The Team Charter is created with input from all team members and will list the agreed upon guidelines for the operation of your team. It might include how your meetings will be organised, expectations on workload and how you will ensure that people respect each other, as well as any other areas that will be important to working together effectively. Your plan should not just be nice things that you will try to do – it should be the rules that everyone has agreed to and will be expected to adhere to. It should be practical and not a wish list.
Here are some examples of items that may be included in your Team Charter:
- Treat each other with respect
- Avoid hidden agendas
- Create trust
- Be open minded
- We will deliver on our commitments
- Attend meetings on time
- Take notes at all meetings and circulate them within 4 hours of the meeting ending
- All meetings will have an agenda
- Everyone will have an opportunity to express their views
- Information will be openly shared
When you have completed the Team Charter, it should be easily available to all team members throughout the project and referred to when needed to keep the team on track.
Assess Your Project Team Skills
Next, you will want to spend some time reflecting on your personal strengths and weaknesses so you and your team members can assess your Project Team Skills. Most teams will not have a perfect alignment with the ideal set of capabilities for completing their project successfully. This may mean that you need to access skills from outside the project team, perhaps through getting advice from appropriate experts or support from services inside or outside the organisation, or by focusing more consciously on aspects that the team may be less capable in. Project teams need a range of skills and capabilities to be effective. Some of these skills will be specific to your project, while others will be valuable in most project teams. Skills that are seen as usually valuable in project teams include (but are not limited to):
Active Listening
Increased effort to understand what someone else is saying. It is important to motivate team members and take full advantage of their skills and knowledge.
Research and Analysis
Understanding which data is important and being able to gather it. Examining and understanding the data about a project. This is essential to create a good project plan and solve problems as the project proceeds.
Creativity
Using your imagination to plan and devise effective ways of completing the project solutions to problems.
Communication
Communication is important between members of the project team to enable ideas to be shared and solutions to be formed and implemented. It is also important with people outside the project team, to gather their ideas and understand and address their concerns.
Dependability
Project team members need to be able to rely on and trust each other to ensure that work will be done when needed and that support will be provided when team members face challenges.
Decision making
Teams need to be able to make good quality decisions, which is often difficult. They need to carefully consider the factors that will influence the decision and effectively involve team members so that they are comfortable that team decisions are being made appropriately.
Emotional Intelligence
Awareness and the ability to control your own emotions and apply this capability in relationships with others.

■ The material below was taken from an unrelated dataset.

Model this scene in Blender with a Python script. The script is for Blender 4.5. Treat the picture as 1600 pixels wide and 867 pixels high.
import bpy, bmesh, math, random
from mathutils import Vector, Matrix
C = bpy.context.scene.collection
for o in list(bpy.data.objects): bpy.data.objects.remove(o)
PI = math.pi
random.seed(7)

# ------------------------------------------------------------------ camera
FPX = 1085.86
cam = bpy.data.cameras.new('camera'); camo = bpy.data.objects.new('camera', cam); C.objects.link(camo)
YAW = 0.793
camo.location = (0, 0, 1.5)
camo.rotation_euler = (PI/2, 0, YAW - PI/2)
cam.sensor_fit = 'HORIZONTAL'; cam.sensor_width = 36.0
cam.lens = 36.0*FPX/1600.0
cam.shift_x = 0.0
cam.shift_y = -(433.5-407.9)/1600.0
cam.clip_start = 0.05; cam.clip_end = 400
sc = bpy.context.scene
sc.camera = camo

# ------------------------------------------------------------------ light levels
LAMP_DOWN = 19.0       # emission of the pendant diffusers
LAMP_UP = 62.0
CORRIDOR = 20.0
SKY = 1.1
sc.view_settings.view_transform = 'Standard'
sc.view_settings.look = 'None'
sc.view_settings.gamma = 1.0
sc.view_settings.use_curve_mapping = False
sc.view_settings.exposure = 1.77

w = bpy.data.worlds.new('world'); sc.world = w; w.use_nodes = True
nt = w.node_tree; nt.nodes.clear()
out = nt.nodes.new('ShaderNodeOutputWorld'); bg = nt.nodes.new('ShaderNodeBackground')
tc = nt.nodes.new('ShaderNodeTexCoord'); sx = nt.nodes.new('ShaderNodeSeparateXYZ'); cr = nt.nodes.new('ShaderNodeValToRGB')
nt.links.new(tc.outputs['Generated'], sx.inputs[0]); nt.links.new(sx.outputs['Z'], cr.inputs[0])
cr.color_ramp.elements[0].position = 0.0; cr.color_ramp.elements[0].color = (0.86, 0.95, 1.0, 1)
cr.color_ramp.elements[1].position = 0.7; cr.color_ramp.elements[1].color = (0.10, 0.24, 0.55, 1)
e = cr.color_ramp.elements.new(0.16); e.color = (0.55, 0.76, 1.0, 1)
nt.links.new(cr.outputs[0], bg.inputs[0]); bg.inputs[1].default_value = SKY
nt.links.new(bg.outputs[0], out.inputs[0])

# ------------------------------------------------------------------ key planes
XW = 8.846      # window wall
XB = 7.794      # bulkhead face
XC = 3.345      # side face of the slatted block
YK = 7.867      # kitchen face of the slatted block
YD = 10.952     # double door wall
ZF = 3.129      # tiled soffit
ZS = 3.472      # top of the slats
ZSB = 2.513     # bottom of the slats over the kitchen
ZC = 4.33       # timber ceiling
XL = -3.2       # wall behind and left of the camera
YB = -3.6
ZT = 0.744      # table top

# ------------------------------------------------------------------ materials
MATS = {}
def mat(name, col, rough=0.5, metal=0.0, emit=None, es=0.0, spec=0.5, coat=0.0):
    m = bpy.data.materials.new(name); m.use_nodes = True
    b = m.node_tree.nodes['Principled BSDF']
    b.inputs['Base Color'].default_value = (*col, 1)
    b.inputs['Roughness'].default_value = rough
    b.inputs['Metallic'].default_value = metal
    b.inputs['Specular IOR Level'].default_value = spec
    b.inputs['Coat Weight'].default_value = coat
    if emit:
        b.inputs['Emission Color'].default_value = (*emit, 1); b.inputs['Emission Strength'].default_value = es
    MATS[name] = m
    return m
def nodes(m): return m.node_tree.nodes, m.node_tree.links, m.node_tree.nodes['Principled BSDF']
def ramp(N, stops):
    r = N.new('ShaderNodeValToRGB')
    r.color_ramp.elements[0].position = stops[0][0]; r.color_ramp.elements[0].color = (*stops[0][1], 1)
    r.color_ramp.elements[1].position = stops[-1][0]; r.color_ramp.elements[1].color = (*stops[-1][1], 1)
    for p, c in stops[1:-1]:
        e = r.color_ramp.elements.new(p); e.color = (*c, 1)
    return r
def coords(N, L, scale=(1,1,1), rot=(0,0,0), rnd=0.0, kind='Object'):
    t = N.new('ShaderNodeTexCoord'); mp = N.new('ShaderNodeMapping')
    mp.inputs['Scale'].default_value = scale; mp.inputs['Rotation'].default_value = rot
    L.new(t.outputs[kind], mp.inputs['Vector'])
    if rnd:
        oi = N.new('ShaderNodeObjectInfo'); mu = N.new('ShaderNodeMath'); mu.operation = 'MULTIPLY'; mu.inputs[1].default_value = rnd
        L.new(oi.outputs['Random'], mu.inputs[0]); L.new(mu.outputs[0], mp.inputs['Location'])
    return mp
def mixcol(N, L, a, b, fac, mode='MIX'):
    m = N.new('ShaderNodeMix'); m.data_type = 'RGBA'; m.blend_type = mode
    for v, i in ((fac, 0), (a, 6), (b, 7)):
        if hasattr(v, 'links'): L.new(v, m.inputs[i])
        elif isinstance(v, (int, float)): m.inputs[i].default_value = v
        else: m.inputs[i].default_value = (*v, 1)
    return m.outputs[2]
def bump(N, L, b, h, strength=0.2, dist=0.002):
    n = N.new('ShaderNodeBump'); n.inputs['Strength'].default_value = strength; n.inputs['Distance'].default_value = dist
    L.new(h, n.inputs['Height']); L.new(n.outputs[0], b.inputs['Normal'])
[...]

Emotional Intelligence is important in effective team working and leadership.
Team Working
Being a valuable contributor to the team and helping the team to work as effectively as possible.
In addition to these skills, there will usually be other skills that will be useful for your team that are dependent on the problem being solved. Often these will be technical in nature.
Team Skills Self Assessment
When you and your team meet, review each of these skills and share which of these skills were your strengths and which skills you identified as your weaknesses. You can fill out each other’s answers in the Team Skills Matrix provided below. Your matrix should allow you to see the areas where your team and has strength and the areas where it doesn’t. This will let you know what you might need to work harder at or get help with, from outside the team.
Identify and Allocate Team Roles
Once you have reviewed your team skills, you can identify the roles needed in your team and who will be best suited to assume them. The list of roles below are just suggestions, you and your team are welcome to create roles that you think will be important for the success of your team. It is important to note that is common that one team member may be assigned to one or more roles depending on the project. It is also common that some roles may need more than one team member! (i.e., Team member 1 will be the ‘Time Manager’ and the ‘Recorder’; Team Members 3 and 4 will both be the ‘Data Collectors’).
Roles that most teams include in their planning are:
Champion
May be outside the team with authority to provide necessary resources to the team and remove barriers to the project. May attend team meetings.
Leader
Coordinates the work of the team, its decision making and focus on objectives. Motivates team members.
Team Members
Carry out team activity, contribute to team success.
Time Manager
Help the team allocate appropriate time for its activities, inside and outside of meetings.
Facilitator
Helps the team work better together in pursuit of its objectives. Enables effective application of processes the team is using.
Recorder
Takes meeting notes and maintains the data and records of the team.
Discuss these roles with your team members and consider what team roles would be needed for your project. You and your team members can then allocate who will assume which role and you can record these roles to be included into your Project Plan.